═════ DATASET EXTRACT ═════

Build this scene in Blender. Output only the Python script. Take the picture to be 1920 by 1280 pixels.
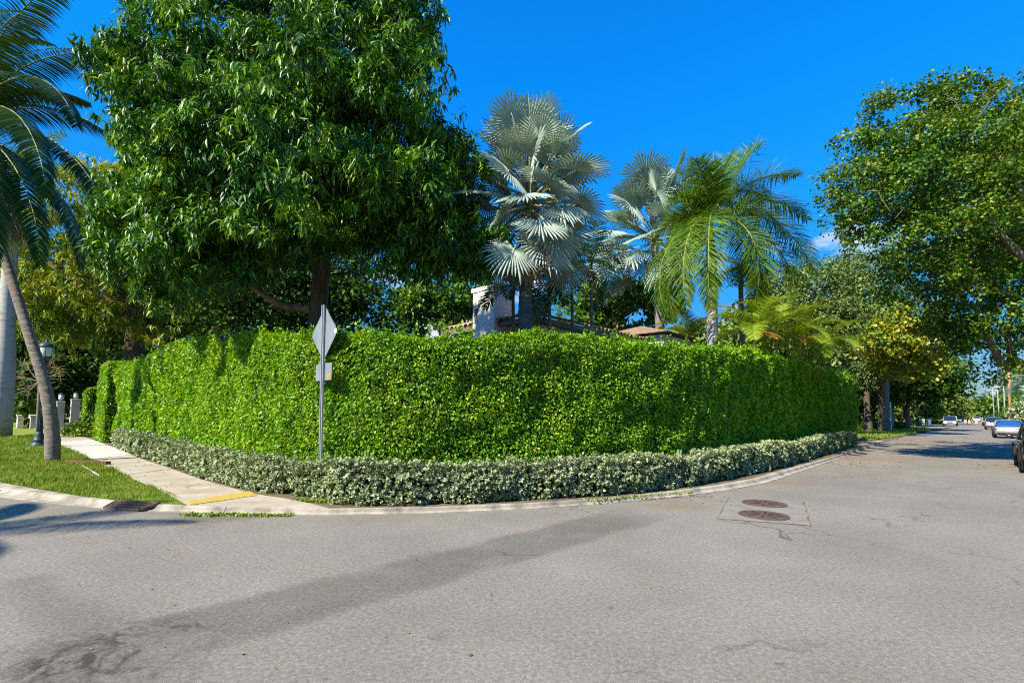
import bpy, math, random
import numpy as np
from mathutils import Vector, Matrix

for _o in list(bpy.data.objects):
    bpy.data.objects.remove(_o, do_unlink=True)
SC = bpy.context.scene
COL = SC.collection
R = math.radians

# ------------------------------------------------------------------ camera
F, CX, CY = 915.0, 960.0, 708.0          # focal length and principal point in 1920x1280 units
PITCH, ROLL, EYE = R(4.0), R(0.6), 1.65
_r0 = Vector((1, 0, 0)); _u0 = Vector((0, -math.sin(PITCH), math.cos(PITCH)))
_f = Vector((0, math.cos(PITCH), math.sin(PITCH)))
_r = _r0 * math.cos(ROLL) + _u0 * math.sin(ROLL)
_u = _u0 * math.cos(ROLL) - _r0 * math.sin(ROLL)
cd = bpy.data.cameras.new('camera')
cd.sensor_width = 36.0; cd.lens = F / 1920 * 36.0
cd.shift_y = (CY - 640) / 1920
cd.clip_start = 0.05; cd.clip_end = 5000
cam = bpy.data.objects.new('camera', cd); COL.objects.link(cam)
cam.matrix_world = Matrix(((_r.x, _u.x, -_f.x, 0), (_r.y, _u.y, -_f.y, 0), (_r.z, _u.z, -_f.z, EYE), (0, 0, 0, 1)))
SC.camera = cam

# ------------------------------------------------------------------ sky, sun, exposure
SUN_EL = R(42)
_sh = Vector((-0.735, -0.68)).normalized()          # horizontal direction towards the sun
TO_SUN = Vector((_sh.x * math.cos(SUN_EL), _sh.y * math.cos(SUN_EL), math.sin(SUN_EL)))
W = bpy.data.worlds.new('World'); SC.world = W; W.use_nodes = True
nt = W.node_tree; nt.nodes.clear()
def wn(t, **k):
    n = nt.nodes.new(t)
    for a, b in k.items(): setattr(n, a, b)
    return n
sky = wn('ShaderNodeTexSky', sky_type='NISHITA', sun_disc=False, sun_elevation=SUN_EL,
         sun_rotation=math.atan2(TO_SUN.x, TO_SUN.y), air_density=1.0, dust_density=0.25, ozone_density=3.0, altitude=0)
hs = wn('ShaderNodeHueSaturation'); hs.inputs['Saturation'].default_value = 1.3; hs.inputs['Value'].default_value = 1.0
nt.links.new(sky.outputs[0], hs.inputs['Color'])
tint = wn('ShaderNodeMix', data_type='RGBA', blend_type='MULTIPLY'); tint.inputs[0].default_value = 1.0
tint.inputs[7].default_value = (0.13, 1.10, 1.42, 1)
nt.links.new(hs.outputs[0], tint.inputs[6])
tmx = wn('ShaderNodeMix', data_type='RGBA'); tmx.inputs[6].default_value = (0.20, 0.21, 0.27, 1); tmx.inputs[7].default_value = (0.05, 1.0, 1.38, 1)
tel = wn('ShaderNodeMapRange', interpolation_type='SMOOTHSTEP'); tel.inputs[1].default_value = -0.05; tel.inputs[2].default_value = 0.62
nt.links.new(tel.outputs[0], tmx.inputs[0]); nt.links.new(tmx.outputs[2], tint.inputs[7])
tc = wn('ShaderNodeTexCoord'); mp = wn('ShaderNodeMapping'); mp.inputs['Scale'].default_value = (1, 1, 2.6); mp.inputs['Location'].default_value = (76.72, 39.76, 16.70)
nt.links.new(tc.outputs['Generated'], mp.inputs[0])
nz = wn('ShaderNodeTexNoise'); nz.inputs['Scale'].default_value = 5.0; nz.inputs['Detail'].default_value = 8; nz.inputs['Roughness'].default_value = 0.55
nt.links.new(mp.outputs[0], nz.inputs['Vector'])
sx = wn('ShaderNodeSeparateXYZ'); nt.links.new(tc.outputs['Generated'], sx.inputs[0])
low = wn('ShaderNodeMapRange'); low.inputs[1].default_value = 0.37; low.inputs[2].default_value = 0.30; low.inputs[3].default_value = -0.35; low.inputs[4].default_value = 0.0
nt.links.new(sx.outputs[2], low.inputs[0]); nt.links.new(sx.outputs[2], tel.inputs[0])
ad = wn('ShaderNodeMath', operation='ADD'); nt.links.new(nz.outputs[0], ad.inputs[0]); nt.links.new(low.outputs[0], ad.inputs[1])
cr = wn('ShaderNodeMapRange'); cr.inputs[1].default_value = 0.55; cr.inputs[2].default_value = 0.66; cr.inputs[3].default_value = 0.0; cr.inputs[4].default_value = 0.9
nt.links.new(ad.outputs[0], cr.inputs[0])
mx = wn('ShaderNodeMix', data_type='RGBA'); nt.links.new(cr.outputs[0], mx.inputs[0]); nt.links.new(tint.outputs[2], mx.inputs[6])
mx.inputs[7].default_value = (3.3, 3.7, 4.1, 1)
bg = wn('ShaderNodeBackground'); bg.inputs['Strength'].default_value = 0.115
wo = wn('ShaderNodeOutputWorld')
nt.links.new(mx.outputs[2], bg.inputs['Color']); nt.links.new(bg.outputs[0], wo.inputs['Surface'])

sl = bpy.data.lights.new('sun', 'SUN'); sl.energy = 5.0; sl.angle = R(0.53); sl.color = (1.0, 0.89, 0.70)
sun = bpy.data.objects.new('sun', sl); COL.objects.link(sun)
sun.rotation_euler = (-TO_SUN).to_track_quat('-Z', 'Y').to_euler(); sun.location = (0, 0, 40)
SC.view_settings.view_transform = 'Standard'; SC.view_settings.look = 'None'
SC.view_settings.exposure = 1.15; SC.view_settings.gamma = 1.0; SC.view_settings.use_curve_mapping = False
SC.cycles.max_bounces = 4; SC.cycles.diffuse_bounces = 2; SC.cycles.glossy_bounces = 1; SC.cycles.adaptive_threshold = 0.01; SC.cycles.use_denoising = False; SC.cycles.filter_width = 1.1; SC.cycles.sample_clamp_indirect = 4.0
SC.cycles.transmission_bounces = 3; SC.cycles.transparent_max_bounces = 4; SC.cycles.caustics_reflective = False; SC.cycles.caustics_refractive = False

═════

TASK PROMPT: Gather from the data above every line with the string "scene".

EXERCISE SOLUTION:
Build this scene in Blender. Output only the Python script. Take the picture to be 1920 by 1280 pixels.
SC = bpy.context.scene